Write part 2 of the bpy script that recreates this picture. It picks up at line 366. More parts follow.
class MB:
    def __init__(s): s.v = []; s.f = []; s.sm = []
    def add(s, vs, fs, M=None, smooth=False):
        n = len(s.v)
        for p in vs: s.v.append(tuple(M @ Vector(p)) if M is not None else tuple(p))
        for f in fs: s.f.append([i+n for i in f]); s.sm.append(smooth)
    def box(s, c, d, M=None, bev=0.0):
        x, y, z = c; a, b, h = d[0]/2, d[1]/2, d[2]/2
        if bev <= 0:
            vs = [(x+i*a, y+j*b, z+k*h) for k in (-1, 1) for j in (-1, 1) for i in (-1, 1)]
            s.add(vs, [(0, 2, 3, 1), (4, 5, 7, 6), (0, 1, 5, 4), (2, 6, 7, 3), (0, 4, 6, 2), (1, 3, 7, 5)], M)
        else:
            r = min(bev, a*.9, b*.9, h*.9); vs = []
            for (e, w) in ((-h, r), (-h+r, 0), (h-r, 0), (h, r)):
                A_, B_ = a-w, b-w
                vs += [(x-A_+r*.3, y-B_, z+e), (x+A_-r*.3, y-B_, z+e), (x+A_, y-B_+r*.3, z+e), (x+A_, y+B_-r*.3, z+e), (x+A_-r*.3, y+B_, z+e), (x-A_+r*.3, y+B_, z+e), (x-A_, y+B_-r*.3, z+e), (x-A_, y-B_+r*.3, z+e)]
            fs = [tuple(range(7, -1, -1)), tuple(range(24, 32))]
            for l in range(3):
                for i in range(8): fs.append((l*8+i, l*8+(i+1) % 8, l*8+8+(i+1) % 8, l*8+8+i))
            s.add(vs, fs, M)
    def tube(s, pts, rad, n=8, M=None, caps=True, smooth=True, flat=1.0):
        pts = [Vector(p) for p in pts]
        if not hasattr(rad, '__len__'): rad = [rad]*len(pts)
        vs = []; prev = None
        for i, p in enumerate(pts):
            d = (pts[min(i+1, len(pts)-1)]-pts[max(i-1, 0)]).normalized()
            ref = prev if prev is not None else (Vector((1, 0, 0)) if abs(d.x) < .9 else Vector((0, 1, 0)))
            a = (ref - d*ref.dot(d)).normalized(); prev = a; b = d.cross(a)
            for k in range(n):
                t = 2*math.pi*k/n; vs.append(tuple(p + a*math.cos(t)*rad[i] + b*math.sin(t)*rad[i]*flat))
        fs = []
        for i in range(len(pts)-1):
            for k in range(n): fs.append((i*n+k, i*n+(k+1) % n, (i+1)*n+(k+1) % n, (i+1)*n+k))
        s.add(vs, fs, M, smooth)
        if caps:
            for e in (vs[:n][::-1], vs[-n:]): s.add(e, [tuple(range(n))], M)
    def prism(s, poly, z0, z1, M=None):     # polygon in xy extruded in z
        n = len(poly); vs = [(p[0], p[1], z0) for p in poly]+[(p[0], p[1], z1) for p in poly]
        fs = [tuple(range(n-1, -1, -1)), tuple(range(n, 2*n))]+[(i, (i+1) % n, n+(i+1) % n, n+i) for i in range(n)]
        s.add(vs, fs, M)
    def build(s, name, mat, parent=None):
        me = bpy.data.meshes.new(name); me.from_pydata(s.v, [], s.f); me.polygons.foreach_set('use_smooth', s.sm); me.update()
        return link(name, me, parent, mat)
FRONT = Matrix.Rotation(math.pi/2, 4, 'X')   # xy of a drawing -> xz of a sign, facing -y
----
*STATED EXERCISE*
Copy out the full listing exactly.

*EXERCISE ANSWER*
Write part 2 of the bpy script that recreates this picture. It picks up at line 366. More parts follow.
class MB:
    def __init__(s): s.v = []; s.f = []; s.sm = []
    def add(s, vs, fs, M=None, smooth=False):
        n = len(s.v)
        for p in vs: s.v.append(tuple(M @ Vector(p)) if M is not None else tuple(p))
        for f in fs: s.f.append([i+n for i in f]); s.sm.append(smooth)
    def box(s, c, d, M=None, bev=0.0):
        x, y, z = c; a, b, h = d[0]/2, d[1]/2, d[2]/2
        if bev <= 0:
            vs = [(x+i*a, y+j*b, z+k*h) for k in (-1, 1) for j in (-1, 1) for i in (-1, 1)]
            s.add(vs, [(0, 2, 3, 1), (4, 5, 7, 6), (0, 1, 5, 4), (2, 6, 7, 3), (0, 4, 6, 2), (1, 3, 7, 5)], M)
        else:
            r = min(bev, a*.9, b*.9, h*.9); vs = []
            for (e, w) in ((-h, r), (-h+r, 0), (h-r, 0), (h, r)):
                A_, B_ = a-w, b-w
                vs += [(x-A_+r*.3, y-B_, z+e), (x+A_-r*.3, y-B_, z+e), (x+A_, y-B_+r*.3, z+e), (x+A_, y+B_-r*.3, z+e), (x+A_-r*.3, y+B_, z+e), (x-A_+r*.3, y+B_, z+e), (x-A_, y+B_-r*.3, z+e), (x-A_, y-B_+r*.3, z+e)]
            fs = [tuple(range(7, -1, -1)), tuple(range(24, 32))]
            for l in range(3):
                for i in range(8): fs.append((l*8+i, l*8+(i+1) % 8, l*8+8+(i+1) % 8, l*8+8+i))
            s.add(vs, fs, M)
    def tube(s, pts, rad, n=8, M=None, caps=True, smooth=True, flat=1.0):
        pts = [Vector(p) for p in pts]
        if not hasattr(rad, '__len__'): rad = [rad]*len(pts)
        vs = []; prev = None
        for i, p in enumerate(pts):
            d = (pts[min(i+1, len(pts)-1)]-pts[max(i-1, 0)]).normalized()
            ref = prev if prev is not None else (Vector((1, 0, 0)) if abs(d.x) < .9 else Vector((0, 1, 0)))
            a = (ref - d*ref.dot(d)).normalized(); prev = a; b = d.cross(a)
            for k in range(n):
                t = 2*math.pi*k/n; vs.append(tuple(p + a*math.cos(t)*rad[i] + b*math.sin(t)*rad[i]*flat))
        fs = []
        for i in range(len(pts)-1):
            for k in range(n): fs.append((i*n+k, i*n+(k+1) % n, (i+1)*n+(k+1) % n, (i+1)*n+k))
        s.add(vs, fs, M, smooth)
        if caps:
            for e in (vs[:n][::-1], vs[-n:]): s.add(e, [tuple(range(n))], M)
    def prism(s, poly, z0, z1, M=None):     # polygon in xy extruded in z
        n = len(poly); vs = [(p[0], p[1], z0) for p in poly]+[(p[0], p[1], z1) for p in poly]
        fs = [tuple(range(n-1, -1, -1)), tuple(range(n, 2*n))]+[(i, (i+1) % n, n+(i+1) % n, n+i) for i in range(n)]
        s.add(vs, fs, M)
    def build(s, name, mat, parent=None):
        me = bpy.data.meshes.new(name); me.from_pydata(s.v, [], s.f); me.polygons.foreach_set('use_smooth', s.sm); me.update()
        return link(name, me, parent, mat)
FRONT = Matrix.Rotation(math.pi/2, 4, 'X')   # xy of a drawing -> xz of a sign, facing -y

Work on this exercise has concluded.